Oh, for the days before Crecy!

Thursday, July 28th, 2005

Oh, for the days before Crecy! claims that “fetishizing the good old days [WWII] as a model for today’s modern military is about as useful as longing for the era of chivalry following the Battle of Crecy” (where English archers wiped out a force of French knights).

I particularly enjoyed this comment by FDChief:

This thread reminds me of the evening I sat and talked with my FDO — a hell of a bright guy who is now an attorney (Erik, if you’re reading this, take a bow, sir) — and we agreed that since 1972 (when the draft was ended) we had entered the ‘Marian’ period of the Republic. The general public no longer has an obligation to serve (as in the early Republic) but the old tradition of a small peacetime army, mobilizing the people and electing consuls (read, officers) for wartime service (the Cincinnatus tradition) has given way to a large standing professional Army with long-service troopers. And if you think back, you can recall what happened to the Republic once its fortunes were in the hands of men who, while tough, smart and honorable, thought of themselves as soldiers first, citizens second…

What the Fido and I reasoned was that by using the excuse of the ‘increasingly complex’ nature of war and the need for a ‘highly trained’ Army the folks who wanted to USE the Army — the civilian leadership and most specifically the service chiefs and the Joint Staff — had removed the most fundamental of democratic checks to the military, the participation of the citizenry, and replaced them with ‘Marius’ Mules’. That this would provide a new window for military adventurism — it’s a lot easier to fight Fuzzy-Wuzzies with Ortheris and Learoyd than with Joe Public. The Legion can do things that the ‘troupes metropolitains’ just can’t do, politically…and that, just as the Romans had, we Americans might find that somewhere in our future was our Caesar, and we could wake up to find that were were no longer citizens of the Republic but subjects of empire.

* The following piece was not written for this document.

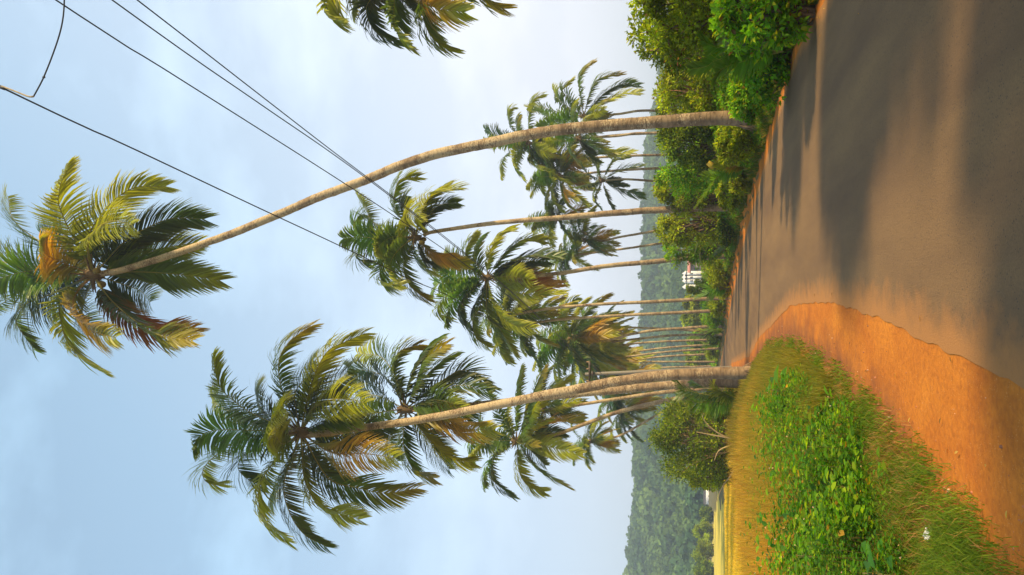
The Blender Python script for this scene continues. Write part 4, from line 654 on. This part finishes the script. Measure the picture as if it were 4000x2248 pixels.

The is not to say that we haven’t produced a superbly trained Army — we have. But to concentrate the instruments of military power in the hands of a professional military class, regardless of the need, is to give that class the ultimate authority over civilians.

So let’s be realistic about the choice we’ve made: in order to provide the country with an Army that is unsurpassed in defending the country, we have produced an Army politically isolated and socially distinct from that country that it defends. This IS a potential danger to the country, and we would be well informed to be cognisant of that fact.

You can either have a house pet that barks indifferently well or a savage guard dog that views anything weaker than itself as prey. The war dog is by far the better at protecting the house but is an ever-present risk to maul the children.